AS ROMA NEWS FRIEDKIN – In questo giorno di festa giallorossa, in cui tutto sembra cannibalizzato dalla figura di José Mourinho, ci piace ricordare il “lato oscuro” di un progetto nato il 6 agosto 2020, quando la famiglia Friedkin ha acquistato la Roma. Certo, l’arrivo dello Special One ha permesso ai media di tutto il mondo di focalizzarsi su Trigoria, ma il lavoro che era stato avviato – e che è proseguito in parallelo alle idee dell’allenatore portoghese – ha messo le basi a quel sogno chiamato Conference League, scrive La Gazzetta dello Sport.
Sul fronte del denaro, si sa che il «Friedkin Group» – che ieri si è complimentato pubblicamente con squadra e staff via social (dopo che il presidente Dan lo aveva fatto in forma diretta) – ha investito finora 548,8 milioni, di cui 199 milioni relativi all’acquisizione della società e 349,8 come versamenti suddivisi quasi su base mensile, che andranno a comporre l’aumento di capitale da 460 milioni pronto a chiudersi a dicembre (o forse prima).
Ma non finirà qui, perché il prossimo anno se ne varerà un altro, visto che i nuovi proprietaria avevano ereditato una situazione debitoria pesante.
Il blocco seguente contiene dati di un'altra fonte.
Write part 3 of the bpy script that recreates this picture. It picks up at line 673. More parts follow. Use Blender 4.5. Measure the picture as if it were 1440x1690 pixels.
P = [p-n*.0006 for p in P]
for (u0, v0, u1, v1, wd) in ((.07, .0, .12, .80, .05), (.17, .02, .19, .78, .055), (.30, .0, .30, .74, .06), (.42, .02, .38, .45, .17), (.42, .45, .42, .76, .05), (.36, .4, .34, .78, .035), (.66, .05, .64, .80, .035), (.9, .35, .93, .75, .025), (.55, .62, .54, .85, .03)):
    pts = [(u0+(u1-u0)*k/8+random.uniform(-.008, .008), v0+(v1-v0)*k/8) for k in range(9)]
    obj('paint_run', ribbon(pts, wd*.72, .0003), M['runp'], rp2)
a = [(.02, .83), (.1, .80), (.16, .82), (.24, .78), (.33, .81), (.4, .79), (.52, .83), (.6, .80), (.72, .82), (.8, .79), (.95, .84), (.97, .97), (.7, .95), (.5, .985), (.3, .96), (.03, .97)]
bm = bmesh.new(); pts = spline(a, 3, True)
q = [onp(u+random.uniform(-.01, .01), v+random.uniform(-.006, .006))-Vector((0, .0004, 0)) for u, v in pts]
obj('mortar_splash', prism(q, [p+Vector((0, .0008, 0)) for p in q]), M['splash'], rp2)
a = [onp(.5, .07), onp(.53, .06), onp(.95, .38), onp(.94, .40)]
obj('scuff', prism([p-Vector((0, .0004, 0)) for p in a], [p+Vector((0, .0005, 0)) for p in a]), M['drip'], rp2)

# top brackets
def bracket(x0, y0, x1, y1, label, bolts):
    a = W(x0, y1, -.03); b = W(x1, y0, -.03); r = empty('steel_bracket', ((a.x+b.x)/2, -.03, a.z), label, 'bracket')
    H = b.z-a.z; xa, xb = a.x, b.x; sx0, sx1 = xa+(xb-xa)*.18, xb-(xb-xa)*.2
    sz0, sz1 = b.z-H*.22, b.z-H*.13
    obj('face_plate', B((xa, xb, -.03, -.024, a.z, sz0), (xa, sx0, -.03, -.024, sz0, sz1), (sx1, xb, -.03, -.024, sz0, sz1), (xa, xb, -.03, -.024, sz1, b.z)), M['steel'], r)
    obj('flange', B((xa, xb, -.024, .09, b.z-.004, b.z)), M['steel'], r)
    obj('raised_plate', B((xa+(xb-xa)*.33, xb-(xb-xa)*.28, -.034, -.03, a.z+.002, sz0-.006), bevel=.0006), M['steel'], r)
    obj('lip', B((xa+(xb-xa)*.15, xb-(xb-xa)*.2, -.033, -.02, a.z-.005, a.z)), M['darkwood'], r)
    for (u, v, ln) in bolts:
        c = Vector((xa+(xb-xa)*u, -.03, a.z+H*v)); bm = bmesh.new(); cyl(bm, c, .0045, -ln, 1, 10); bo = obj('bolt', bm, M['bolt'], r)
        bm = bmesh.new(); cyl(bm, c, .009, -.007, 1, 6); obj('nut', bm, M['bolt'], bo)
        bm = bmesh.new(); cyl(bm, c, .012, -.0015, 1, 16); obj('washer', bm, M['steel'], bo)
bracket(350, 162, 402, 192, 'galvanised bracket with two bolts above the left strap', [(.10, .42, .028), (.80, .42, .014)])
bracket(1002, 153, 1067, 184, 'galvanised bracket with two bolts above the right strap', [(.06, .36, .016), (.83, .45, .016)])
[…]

Ma come è stata investita questa somma? Piuttosto bene, verrebbe da dire, e non solo perché dopo 31 anni la Roma tornerà a giocare una finale europea.
Ad esempio, la ristrutturazione di Trigoria, a tutti i livelli Ci piace evidenziare sia il lavoro di rizollatura dei campi portata avanti, sia l’opera (oscura) condotta sul fronte della prevenzione e del recupero degli infortunati. Se quest’anno, nel momento topico della stagione, Mourinho ha avuto a disposizione praticamente tutta la rosa, fatta eccezione al ritorno col Leicester per Mkhitaryan, è segno che ciò le azioni compiute negli scorsi anni non erano state a volte all’altezza della situazione. La svolta, insomma, si è vista.
Non ci soffermiamo neppure sull’impulso dato nell’ultimo anno e mezzo a «Roma Cares» e alle iniziative benefiche che hanno contribuito a riavvicinare la città al club, così come la avveduta politica dei biglietti, che stanno portando a un “tutto esaurito” dopo l’altro. Se lo Special One è riuscito a tornare a brillare è stato anche perché la rosa che ha avuto a disposizione non è stata poi così modesta come a un certo si ventilava a metà stagione.
Pensateci, se i Friedkin hanno dovuto imparare a conoscere Roma in circa diciassette mesi, Tiago Pinto che ha avuto a disposizione addirittura cinque di meno, lavorando in un ambiente come quello del mercato in cui, all’inizio, da alcuni addetti ai lavori era considerato un intruso. Tutto questo, avendo a disposizione un portafoglio non certo illimitato e l’indicazione vincolante di ridurre le spese per le commissioni al dieci per cento.
Eppure la rosa costruita non sta deludendo, anche se alcuni – da Vina a Shomurodov – forse avranno bisogno di più tempo per emergere, mentre certe scommesse non riuscite (Maitland-Niles) potranno essere rimandate alla base senza problemi. Ma la sfera tecnica non si esaurisce solo con la prima squadra.
Pensiamo al calcio femminile, a cui la famiglia Friedkin (in stile molto Usa) tiene parecchio. Raddoppiando gli investimenti, la Roma donne è a un punto da una storica qualificazione alla Champions League, mentre il 22 maggio giocherà la finale di Coppa Italia contro la Juventus. Basta così? Certo che no. Anche il settore giovanile, la cui ristrutturazione era cominciata la scorso anno, ricomincia a brillare, come dimostra la Primavera, già alle semifinali scudetto. Merito, forse, anche dei cambiamenti di filosofia che sono stati apportati: dagli ingaggi contenuti a quel fiore all’occhiello che può considerarsi il liceo di Trigoria, dove i fuori sede possono crescere anche fuori dal campo. Impressioni? Il futuro della Roma è giù cominciato. E non solo nel segno di Mourinho.